Tuesday 8 January 2013

Scale

The Sun is ~1,392,684 km in diameter. That's hard to envisage.
The Earth is ~12,750 km in diameter. that's also hard to envisage (although, travelling around the World in a plane is kind of within our brain's capacity to envisage.
Pluto is ~2300 km in diameter. That's a decent plane flight, within distances we talk about on Earth, but still hard to visualise.

The distances between these bodies, I think, are too big to visualise;

Sun to Earth = ~150,000,000 km.
Sun to Pluto = ~ 5,874,000,000 km. (on average, it is an elliptical orbit)
Sun to nearest star (Proxima Centauri) = ~4.243 light years = ~ 40,142 x10^12 km = ~ 40,141,750,100,000 km (40 trillion km!)

For whatever reason (fun) it is interesting to scale things down to try and give perspective to these sizes and distances.

So, if the Sun was the size of a basketball (dia. 238.5mm) then the Earth would be ~2.2mm and located about 25.6m away. You can picture that. It might surprise a lot of people how much bigger the Sun is than the Earth and just how far away it is. Although now we start to have the reverse of the problem: realising how small a human is on that 2.2mm sized Earth!

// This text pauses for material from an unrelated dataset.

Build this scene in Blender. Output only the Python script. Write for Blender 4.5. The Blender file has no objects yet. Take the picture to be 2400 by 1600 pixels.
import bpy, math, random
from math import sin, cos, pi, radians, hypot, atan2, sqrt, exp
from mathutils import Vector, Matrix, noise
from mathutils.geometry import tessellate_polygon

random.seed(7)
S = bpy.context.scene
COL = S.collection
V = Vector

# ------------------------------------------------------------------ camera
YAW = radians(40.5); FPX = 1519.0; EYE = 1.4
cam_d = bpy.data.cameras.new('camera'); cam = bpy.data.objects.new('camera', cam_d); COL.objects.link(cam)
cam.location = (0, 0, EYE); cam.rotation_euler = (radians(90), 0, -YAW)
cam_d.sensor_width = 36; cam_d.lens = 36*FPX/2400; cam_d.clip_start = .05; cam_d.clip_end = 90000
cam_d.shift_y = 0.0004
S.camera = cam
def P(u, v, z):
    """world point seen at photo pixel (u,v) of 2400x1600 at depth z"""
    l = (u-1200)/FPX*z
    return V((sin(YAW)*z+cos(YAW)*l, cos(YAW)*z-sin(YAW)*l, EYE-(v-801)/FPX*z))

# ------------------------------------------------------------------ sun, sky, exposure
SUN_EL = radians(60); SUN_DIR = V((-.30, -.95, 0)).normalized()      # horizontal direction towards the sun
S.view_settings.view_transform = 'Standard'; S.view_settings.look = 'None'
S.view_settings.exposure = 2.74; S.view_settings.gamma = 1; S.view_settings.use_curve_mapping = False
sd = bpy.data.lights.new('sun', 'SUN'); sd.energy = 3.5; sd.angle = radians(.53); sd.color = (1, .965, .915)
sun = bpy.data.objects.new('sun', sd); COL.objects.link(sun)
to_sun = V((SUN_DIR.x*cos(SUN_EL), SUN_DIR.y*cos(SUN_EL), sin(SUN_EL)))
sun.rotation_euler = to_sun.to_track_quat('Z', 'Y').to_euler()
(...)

Pluto is a mere ~0.4mm about the size of a grain of castor sugar (not granulated but castor - not sure about other places, but in the UK, castor sugar is finer than granulated - granulated is about 0.8mm diameter, hence 2x bigger than the scaled Pluto). Scaled Pluto is located 1km away from the basketball-sized sun! That's getting hard to picture. I can picture 1 km, but I can't picture a grain of sugar 1km away.

But the best bit is that the nearest star (Proxima Centauri) in this scale is a whopping 6875 km away! ****ing far, even on this scale!

Its this scale that so many people fail to realise. Its this scale that is going to keep the fantasy of travelling to distant planets and stars (and galaxies) exactly that, a fantasy, at least for a very long time until maybe one day technology moves somewhere that we just cannot predict yet. 

I don't want to seem negative, just realistic. I'll still enjoy science fiction.